It was just a couple of months ago that Republican National Committee Chairman Ken Mehlman was getting serious about political outreach to the African-American community. One problem, however, is that Mehlman characterized the Republicans’ race problems as a thing of the past — and they clearly remain a part of the GOP’s present.
Consider, for example, State Rep. Stacey Campfield’s (R-Tenn.) thoughts on the Tennessee’s Black Legislative Caucus.
A white Tennessee lawmaker lamenting his exclusion from the state’s Black Legislative Caucus claimed Tuesday the group was less accommodating that even the Ku Klux Klan.

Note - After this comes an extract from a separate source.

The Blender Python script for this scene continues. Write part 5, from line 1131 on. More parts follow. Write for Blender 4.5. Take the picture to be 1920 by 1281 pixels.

“My understanding is that the KKK doesn’t even ban members by race,” said Rep. Stacey Campfield, adding that the KKK “has less racist bylaws” than the black lawmakers’ group.
The freshman Republican from Knoxville was rebuffed earlier this year when he asked for the Black Caucus’ bylaws and inquired about joining. There are 18 black state lawmakers in Tennessee.
Caucus chairman Rep. Johnny Shaw, a Democrat, dismissed Campfield’s request and called him a “strange guy” who was simply interested in stirring up trouble.
Campfield also notes on his blog that “many of my friends and neighbors are considered minority.” It’s not “some of my best friends are black,” but it’s close.
Conservative blowhard Bill Bennett is about as offensive.
Addressing a caller’s suggestion that the “lost revenue from the people who have been aborted in the last 30 years” would be enough to preserve Social Security’s solvency, radio host and former Reagan administration Secretary of Education Bill Bennett dismissed such “far-reaching, extensive extrapolations” by declaring that if “you wanted to reduce crime … if that were your sole purpose, you could abort every black baby in this country, and your crime rate would go down.” Bennett conceded that aborting all African-American babies “would be an impossible, ridiculous, and morally reprehensible thing to do,” then added again, “but the crime rate would go down.”
Back to the drawing board, right Mehlman?